La autora consultó a todas las personas implicadas sobre su aparición en el libro. “Tenía mucho miedo. Por ejemplo, cambié algunos nombres de pueblos y pregunté a la gente que aún está viva qué nombre quería que les pusiera: Beyoncé, Ariana, lo que sea. Y toda la gente me dijo que quería ir con su nombre real”, comenta. Victoria le preguntó cómo había llamado a su marido, que ya había fallecido. “Le dije que iba con su nombre verdadero, Julián. Y me dijo ‘pues yo quiero ser como tu padre’”, relata la escritora que también afirma: “Tengo mucho soporte de mi entorno familiar, de todas estas familias”.

Un aspecto muy importante de la novela es el humor, que Larrea utiliza en grandes dosis.

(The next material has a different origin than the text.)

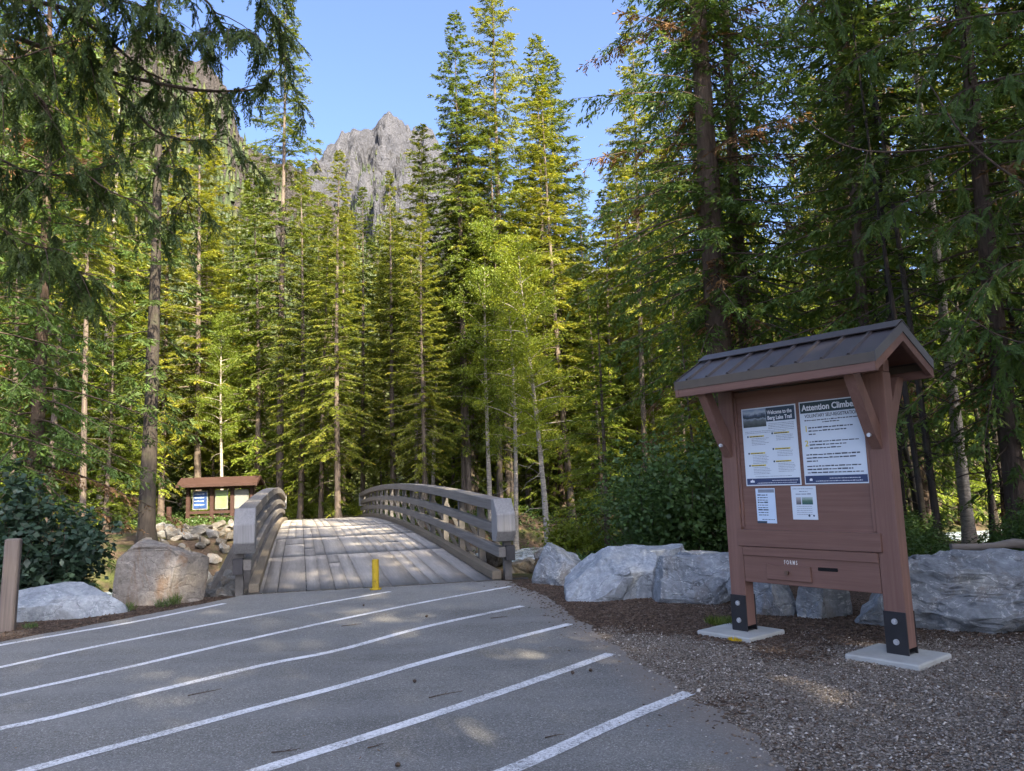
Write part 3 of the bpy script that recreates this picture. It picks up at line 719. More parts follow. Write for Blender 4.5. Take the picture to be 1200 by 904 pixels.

Así consigue que unos hechos tan tremendos sean más fáciles de digerir y también comprender –que no disculpar necesariamente– a los protagonistas. “Soy naturalmente así, hago bromas constantemente. Creo que es una herencia de mi padre, que tenía mucho humor y lo usaba para todo. Creo que es algo muy vasco también”, afirma. “En el libro hablo de incesto, violencia, prostitución, niños abandonados o conventos de jesuistas que abusan de los menores y necesitaba romper con los momentos demasiado duros. Si no, era imposible”. Antes de ser una novela, Larrea pensó en contar su historia en una película (tiene estudios de cinematografía) pero aunque Antonio de la Torre y Carmen Machi ya habían aceptado los papeles de protagonistas, el proyecto no salió adelante por motivos económicos. “Es como una broma, porque los que me habían dicho que no, ahora me dicen que sí. Y hay varias productoras que quieren comprar los derechos y finalmente se hará. No sé cómo exactamente, pero existirá”, asegura con determinación.